• Exercise task: Copy out each line that mentions the word "This".

Scene modeling code data:
◇ ◇ ◇ ◇ ◇
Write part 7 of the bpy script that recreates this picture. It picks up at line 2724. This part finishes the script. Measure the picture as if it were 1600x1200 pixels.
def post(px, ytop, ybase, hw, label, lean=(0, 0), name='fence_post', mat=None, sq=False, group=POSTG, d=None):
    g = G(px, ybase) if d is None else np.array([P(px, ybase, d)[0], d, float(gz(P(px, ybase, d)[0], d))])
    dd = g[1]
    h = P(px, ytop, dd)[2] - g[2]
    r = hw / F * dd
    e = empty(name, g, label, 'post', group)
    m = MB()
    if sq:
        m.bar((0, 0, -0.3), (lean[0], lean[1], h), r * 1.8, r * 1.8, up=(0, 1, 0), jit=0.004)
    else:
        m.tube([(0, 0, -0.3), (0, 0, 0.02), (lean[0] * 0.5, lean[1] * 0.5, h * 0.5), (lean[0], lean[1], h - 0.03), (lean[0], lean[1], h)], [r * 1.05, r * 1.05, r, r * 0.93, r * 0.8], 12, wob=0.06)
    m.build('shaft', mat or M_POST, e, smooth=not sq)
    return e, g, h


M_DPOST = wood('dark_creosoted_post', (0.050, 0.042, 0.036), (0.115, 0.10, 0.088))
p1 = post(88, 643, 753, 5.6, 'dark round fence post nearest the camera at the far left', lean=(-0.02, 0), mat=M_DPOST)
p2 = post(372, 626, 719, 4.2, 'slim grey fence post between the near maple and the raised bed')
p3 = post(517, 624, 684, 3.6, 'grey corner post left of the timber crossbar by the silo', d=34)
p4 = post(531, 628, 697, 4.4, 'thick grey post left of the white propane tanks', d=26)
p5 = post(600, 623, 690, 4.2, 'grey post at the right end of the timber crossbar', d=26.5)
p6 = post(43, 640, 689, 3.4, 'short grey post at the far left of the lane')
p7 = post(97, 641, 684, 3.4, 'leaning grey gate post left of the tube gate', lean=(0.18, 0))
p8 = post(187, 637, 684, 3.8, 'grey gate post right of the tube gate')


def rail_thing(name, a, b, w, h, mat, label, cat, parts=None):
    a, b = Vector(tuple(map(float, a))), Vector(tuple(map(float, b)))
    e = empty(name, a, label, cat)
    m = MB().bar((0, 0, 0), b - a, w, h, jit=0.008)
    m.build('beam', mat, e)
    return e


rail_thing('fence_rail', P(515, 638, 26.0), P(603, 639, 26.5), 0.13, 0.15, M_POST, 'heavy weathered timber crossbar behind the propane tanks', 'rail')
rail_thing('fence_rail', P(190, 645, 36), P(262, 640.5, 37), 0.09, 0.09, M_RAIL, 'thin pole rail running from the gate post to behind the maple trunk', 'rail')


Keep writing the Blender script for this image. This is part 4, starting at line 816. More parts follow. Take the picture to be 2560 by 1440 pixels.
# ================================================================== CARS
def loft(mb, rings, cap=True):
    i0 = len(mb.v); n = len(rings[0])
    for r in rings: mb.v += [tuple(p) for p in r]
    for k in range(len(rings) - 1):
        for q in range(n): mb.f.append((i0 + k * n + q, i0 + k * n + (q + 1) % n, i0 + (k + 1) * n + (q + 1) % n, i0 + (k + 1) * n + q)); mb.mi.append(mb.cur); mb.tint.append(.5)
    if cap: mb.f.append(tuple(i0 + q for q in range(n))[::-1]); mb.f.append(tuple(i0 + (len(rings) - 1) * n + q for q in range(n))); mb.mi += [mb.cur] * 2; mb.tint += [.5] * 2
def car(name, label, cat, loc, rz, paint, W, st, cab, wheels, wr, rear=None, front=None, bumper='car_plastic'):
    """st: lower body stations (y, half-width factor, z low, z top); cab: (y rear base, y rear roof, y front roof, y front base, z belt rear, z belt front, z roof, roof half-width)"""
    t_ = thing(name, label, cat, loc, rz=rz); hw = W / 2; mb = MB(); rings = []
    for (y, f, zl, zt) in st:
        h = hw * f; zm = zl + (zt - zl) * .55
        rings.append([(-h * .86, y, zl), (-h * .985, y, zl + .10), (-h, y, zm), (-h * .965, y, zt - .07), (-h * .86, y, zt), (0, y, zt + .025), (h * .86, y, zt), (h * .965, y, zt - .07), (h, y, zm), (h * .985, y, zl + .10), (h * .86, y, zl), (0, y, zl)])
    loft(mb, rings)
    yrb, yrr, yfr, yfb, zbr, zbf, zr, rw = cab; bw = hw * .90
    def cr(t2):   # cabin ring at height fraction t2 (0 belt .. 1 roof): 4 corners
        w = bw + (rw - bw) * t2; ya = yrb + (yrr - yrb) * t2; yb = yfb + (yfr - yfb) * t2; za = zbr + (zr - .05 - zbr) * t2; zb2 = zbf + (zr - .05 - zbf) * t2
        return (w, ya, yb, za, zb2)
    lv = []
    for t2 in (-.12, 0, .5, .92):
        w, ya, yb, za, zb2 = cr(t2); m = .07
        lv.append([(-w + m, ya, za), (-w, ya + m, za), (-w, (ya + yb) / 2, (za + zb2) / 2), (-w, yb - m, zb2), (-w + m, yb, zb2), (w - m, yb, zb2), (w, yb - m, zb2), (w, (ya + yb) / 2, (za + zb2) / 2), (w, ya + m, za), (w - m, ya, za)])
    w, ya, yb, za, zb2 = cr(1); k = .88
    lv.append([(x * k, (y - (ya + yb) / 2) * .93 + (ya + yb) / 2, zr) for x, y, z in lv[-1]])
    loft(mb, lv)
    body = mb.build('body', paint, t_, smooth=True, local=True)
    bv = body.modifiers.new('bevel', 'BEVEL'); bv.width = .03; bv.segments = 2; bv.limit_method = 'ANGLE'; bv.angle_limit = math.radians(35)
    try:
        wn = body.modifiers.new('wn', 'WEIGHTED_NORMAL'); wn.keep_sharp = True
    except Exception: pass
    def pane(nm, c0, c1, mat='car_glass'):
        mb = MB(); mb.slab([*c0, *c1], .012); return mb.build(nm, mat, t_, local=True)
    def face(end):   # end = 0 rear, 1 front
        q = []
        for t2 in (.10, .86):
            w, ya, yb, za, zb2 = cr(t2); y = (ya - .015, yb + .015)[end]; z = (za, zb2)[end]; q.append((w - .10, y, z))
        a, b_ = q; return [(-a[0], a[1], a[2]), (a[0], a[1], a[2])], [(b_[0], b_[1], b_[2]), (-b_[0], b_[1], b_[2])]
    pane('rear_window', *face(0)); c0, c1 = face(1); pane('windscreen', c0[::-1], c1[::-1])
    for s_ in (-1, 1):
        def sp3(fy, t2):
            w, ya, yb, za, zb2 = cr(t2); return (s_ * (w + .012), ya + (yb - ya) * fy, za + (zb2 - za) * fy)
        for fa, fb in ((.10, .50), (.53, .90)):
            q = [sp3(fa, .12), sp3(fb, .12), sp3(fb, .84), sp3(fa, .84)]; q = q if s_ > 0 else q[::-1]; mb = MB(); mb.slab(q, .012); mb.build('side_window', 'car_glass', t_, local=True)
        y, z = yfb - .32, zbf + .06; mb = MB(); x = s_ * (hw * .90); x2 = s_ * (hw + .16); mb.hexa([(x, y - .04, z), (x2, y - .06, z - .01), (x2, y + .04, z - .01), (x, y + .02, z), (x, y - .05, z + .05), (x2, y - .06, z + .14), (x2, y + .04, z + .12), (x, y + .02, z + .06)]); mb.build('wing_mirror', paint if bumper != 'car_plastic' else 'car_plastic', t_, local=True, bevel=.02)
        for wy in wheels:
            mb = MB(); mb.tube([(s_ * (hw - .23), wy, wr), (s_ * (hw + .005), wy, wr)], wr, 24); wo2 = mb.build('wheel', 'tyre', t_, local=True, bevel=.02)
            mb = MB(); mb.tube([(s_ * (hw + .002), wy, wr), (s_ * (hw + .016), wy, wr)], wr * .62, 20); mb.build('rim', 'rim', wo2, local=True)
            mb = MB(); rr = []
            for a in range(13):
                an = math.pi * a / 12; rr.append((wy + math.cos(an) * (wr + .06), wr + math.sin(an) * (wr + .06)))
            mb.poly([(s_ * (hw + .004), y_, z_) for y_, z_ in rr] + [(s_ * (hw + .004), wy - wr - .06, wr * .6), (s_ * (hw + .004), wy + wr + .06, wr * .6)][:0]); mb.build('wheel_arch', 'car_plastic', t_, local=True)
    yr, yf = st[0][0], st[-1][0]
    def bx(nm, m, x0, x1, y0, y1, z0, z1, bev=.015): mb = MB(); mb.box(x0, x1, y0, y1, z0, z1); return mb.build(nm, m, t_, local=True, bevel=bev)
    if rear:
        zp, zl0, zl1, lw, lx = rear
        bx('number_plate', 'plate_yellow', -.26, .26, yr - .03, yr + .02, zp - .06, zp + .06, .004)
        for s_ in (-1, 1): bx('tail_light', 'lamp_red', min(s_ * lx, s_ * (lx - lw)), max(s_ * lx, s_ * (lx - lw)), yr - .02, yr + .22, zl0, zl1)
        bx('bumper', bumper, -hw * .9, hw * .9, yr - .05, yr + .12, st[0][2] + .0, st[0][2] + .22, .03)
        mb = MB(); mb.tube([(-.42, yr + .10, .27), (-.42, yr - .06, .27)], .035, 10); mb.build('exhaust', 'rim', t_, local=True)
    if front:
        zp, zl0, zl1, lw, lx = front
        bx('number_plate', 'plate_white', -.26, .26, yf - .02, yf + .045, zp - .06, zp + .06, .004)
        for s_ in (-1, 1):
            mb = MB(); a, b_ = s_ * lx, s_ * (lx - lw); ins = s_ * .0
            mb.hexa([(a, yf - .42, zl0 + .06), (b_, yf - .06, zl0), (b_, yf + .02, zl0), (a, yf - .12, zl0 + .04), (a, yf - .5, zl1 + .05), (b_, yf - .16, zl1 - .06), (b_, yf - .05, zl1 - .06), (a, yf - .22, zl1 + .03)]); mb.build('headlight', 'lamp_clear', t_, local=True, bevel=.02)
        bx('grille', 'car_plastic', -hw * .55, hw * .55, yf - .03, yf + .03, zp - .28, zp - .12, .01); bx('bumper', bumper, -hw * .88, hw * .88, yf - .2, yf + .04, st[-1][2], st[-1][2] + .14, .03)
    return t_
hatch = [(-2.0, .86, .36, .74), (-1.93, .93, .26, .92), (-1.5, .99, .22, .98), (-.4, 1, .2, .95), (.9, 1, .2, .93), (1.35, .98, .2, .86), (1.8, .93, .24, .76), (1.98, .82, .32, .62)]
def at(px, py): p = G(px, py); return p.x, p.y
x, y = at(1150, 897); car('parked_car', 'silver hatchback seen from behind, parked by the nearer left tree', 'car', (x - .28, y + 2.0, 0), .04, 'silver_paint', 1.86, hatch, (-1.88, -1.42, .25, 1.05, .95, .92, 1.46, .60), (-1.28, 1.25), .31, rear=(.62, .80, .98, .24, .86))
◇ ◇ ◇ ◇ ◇
• Output of the exercise:
Write part 7 of the bpy script that recreates this picture. It picks up at line 2724. This part finishes the script. Measure the picture as if it were 1600x1200 pixels.
Keep writing the Blender script for this image. This is part 4, starting at line 816. More parts follow. Take the picture to be 2560 by 1440 pixels.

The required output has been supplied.